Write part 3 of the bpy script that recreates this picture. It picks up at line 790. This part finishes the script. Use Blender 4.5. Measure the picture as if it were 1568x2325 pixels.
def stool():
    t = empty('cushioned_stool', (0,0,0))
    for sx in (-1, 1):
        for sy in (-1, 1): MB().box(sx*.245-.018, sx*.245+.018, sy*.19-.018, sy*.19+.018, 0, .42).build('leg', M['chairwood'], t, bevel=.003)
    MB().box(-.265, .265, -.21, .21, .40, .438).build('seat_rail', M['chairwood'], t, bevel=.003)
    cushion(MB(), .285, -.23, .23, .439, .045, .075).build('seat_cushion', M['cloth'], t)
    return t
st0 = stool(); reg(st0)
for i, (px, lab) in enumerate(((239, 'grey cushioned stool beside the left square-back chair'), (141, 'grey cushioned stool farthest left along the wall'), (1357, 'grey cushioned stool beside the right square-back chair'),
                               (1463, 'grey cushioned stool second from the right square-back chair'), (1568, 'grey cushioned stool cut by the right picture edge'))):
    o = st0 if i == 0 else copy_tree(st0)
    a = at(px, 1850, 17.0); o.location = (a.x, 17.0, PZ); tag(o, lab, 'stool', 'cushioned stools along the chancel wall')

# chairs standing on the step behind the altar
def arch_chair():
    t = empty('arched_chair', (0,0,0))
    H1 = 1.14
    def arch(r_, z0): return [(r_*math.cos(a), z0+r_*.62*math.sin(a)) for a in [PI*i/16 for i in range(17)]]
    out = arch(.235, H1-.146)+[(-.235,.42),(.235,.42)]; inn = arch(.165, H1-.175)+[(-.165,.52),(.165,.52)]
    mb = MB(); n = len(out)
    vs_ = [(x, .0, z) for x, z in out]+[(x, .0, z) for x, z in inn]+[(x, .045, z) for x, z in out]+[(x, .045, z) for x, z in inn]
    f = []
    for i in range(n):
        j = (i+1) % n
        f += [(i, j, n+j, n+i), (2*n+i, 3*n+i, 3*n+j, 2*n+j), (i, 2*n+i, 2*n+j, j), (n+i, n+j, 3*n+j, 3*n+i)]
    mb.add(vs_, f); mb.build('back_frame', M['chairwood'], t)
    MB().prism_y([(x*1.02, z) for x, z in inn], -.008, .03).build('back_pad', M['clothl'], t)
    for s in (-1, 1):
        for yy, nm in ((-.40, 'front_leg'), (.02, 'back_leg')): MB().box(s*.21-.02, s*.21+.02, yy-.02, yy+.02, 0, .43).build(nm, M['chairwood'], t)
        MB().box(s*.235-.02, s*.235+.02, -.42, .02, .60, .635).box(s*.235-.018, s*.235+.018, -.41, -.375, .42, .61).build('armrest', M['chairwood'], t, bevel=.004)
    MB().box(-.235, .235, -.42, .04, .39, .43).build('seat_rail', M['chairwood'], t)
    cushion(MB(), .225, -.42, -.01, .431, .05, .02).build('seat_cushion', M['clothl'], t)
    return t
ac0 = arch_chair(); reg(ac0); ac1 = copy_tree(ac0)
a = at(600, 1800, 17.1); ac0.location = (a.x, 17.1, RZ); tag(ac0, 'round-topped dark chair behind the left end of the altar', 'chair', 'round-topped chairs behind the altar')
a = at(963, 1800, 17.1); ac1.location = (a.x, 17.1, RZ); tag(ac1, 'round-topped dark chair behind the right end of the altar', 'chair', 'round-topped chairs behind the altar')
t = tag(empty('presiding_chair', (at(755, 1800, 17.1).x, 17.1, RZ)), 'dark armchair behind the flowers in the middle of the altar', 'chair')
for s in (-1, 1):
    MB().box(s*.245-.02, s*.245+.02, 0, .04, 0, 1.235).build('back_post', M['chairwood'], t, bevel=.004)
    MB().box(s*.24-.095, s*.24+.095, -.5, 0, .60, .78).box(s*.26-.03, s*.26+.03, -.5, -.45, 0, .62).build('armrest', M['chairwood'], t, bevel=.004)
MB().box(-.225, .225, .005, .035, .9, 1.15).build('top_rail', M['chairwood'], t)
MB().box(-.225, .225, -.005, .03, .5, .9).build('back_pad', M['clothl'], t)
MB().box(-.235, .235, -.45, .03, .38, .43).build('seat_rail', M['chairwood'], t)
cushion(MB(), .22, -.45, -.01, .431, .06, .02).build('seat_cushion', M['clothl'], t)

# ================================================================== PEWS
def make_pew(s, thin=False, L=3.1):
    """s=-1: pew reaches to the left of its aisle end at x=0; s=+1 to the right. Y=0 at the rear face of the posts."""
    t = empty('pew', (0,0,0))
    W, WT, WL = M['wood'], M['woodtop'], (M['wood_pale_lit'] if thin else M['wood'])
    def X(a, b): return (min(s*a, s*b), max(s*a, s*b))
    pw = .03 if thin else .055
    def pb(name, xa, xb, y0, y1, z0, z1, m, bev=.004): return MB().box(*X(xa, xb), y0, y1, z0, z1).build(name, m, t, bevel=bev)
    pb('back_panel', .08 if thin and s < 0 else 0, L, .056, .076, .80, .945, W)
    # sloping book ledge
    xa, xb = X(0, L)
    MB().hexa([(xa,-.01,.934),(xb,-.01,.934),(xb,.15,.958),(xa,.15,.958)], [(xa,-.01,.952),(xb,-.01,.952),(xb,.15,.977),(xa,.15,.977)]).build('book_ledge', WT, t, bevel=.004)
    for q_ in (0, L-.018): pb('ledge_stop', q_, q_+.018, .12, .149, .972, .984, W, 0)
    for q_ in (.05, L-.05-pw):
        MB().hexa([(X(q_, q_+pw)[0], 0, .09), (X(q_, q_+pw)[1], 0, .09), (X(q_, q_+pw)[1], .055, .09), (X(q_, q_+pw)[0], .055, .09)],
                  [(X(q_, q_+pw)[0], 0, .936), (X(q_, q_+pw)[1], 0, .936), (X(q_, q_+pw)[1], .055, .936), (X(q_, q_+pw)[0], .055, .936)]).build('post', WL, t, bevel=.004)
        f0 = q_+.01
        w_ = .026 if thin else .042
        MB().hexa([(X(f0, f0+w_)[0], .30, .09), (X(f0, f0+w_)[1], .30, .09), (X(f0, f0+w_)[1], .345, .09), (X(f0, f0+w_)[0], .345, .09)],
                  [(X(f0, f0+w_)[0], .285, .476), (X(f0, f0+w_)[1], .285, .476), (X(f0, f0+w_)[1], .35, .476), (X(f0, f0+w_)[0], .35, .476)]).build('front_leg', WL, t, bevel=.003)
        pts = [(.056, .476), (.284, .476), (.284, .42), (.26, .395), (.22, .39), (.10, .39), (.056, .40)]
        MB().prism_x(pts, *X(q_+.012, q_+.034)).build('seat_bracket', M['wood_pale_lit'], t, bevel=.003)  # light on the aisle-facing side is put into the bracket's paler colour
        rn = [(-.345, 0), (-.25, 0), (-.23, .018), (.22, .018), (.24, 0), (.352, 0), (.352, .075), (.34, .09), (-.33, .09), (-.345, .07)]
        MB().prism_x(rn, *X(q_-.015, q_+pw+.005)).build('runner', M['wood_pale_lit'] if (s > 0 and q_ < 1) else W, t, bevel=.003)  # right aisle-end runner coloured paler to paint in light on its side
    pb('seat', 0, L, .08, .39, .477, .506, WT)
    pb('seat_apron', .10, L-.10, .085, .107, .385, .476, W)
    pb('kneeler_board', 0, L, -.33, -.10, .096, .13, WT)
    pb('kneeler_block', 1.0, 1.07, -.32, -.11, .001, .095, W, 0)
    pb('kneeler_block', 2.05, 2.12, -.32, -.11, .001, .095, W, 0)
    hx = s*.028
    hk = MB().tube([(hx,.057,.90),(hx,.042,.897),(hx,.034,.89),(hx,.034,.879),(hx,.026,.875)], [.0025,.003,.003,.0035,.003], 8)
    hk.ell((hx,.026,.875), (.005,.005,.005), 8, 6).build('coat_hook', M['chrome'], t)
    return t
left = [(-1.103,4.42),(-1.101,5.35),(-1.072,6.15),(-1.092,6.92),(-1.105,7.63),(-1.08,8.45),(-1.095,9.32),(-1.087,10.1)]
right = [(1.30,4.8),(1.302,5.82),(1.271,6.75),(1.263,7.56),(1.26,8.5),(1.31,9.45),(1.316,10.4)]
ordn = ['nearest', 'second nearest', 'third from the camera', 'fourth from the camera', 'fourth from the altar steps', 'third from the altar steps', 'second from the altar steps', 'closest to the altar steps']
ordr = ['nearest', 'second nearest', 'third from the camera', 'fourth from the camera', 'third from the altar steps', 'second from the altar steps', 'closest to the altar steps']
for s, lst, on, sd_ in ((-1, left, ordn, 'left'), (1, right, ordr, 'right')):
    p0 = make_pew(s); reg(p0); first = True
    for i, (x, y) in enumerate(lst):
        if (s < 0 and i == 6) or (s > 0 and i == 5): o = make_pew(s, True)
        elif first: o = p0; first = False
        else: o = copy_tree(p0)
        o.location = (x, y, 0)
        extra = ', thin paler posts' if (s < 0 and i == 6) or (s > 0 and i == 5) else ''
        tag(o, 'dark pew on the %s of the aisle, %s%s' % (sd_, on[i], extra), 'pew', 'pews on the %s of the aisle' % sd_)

EXERCISE GOAL
Set down verbatim only the lines between the start of the data above and the line with "a = at(px, 1850, 17.0);", both boundaries included.

WRITTEN ANSWER
Write part 3 of the bpy script that recreates this picture. It picks up at line 790. This part finishes the script. Use Blender 4.5. Measure the picture as if it were 1568x2325 pixels.
def stool():
    t = empty('cushioned_stool', (0,0,0))
    for sx in (-1, 1):
        for sy in (-1, 1): MB().box(sx*.245-.018, sx*.245+.018, sy*.19-.018, sy*.19+.018, 0, .42).build('leg', M['chairwood'], t, bevel=.003)
    MB().box(-.265, .265, -.21, .21, .40, .438).build('seat_rail', M['chairwood'], t, bevel=.003)
    cushion(MB(), .285, -.23, .23, .439, .045, .075).build('seat_cushion', M['cloth'], t)
    return t
st0 = stool(); reg(st0)
for i, (px, lab) in enumerate(((239, 'grey cushioned stool beside the left square-back chair'), (141, 'grey cushioned stool farthest left along the wall'), (1357, 'grey cushioned stool beside the right square-back chair'),
                               (1463, 'grey cushioned stool second from the right square-back chair'), (1568, 'grey cushioned stool cut by the right picture edge'))):
    o = st0 if i == 0 else copy_tree(st0)
    a = at(px, 1850, 17.0); o.location = (a.x, 17.0, PZ); tag(o, lab, 'stool', 'cushioned stools along the chancel wall')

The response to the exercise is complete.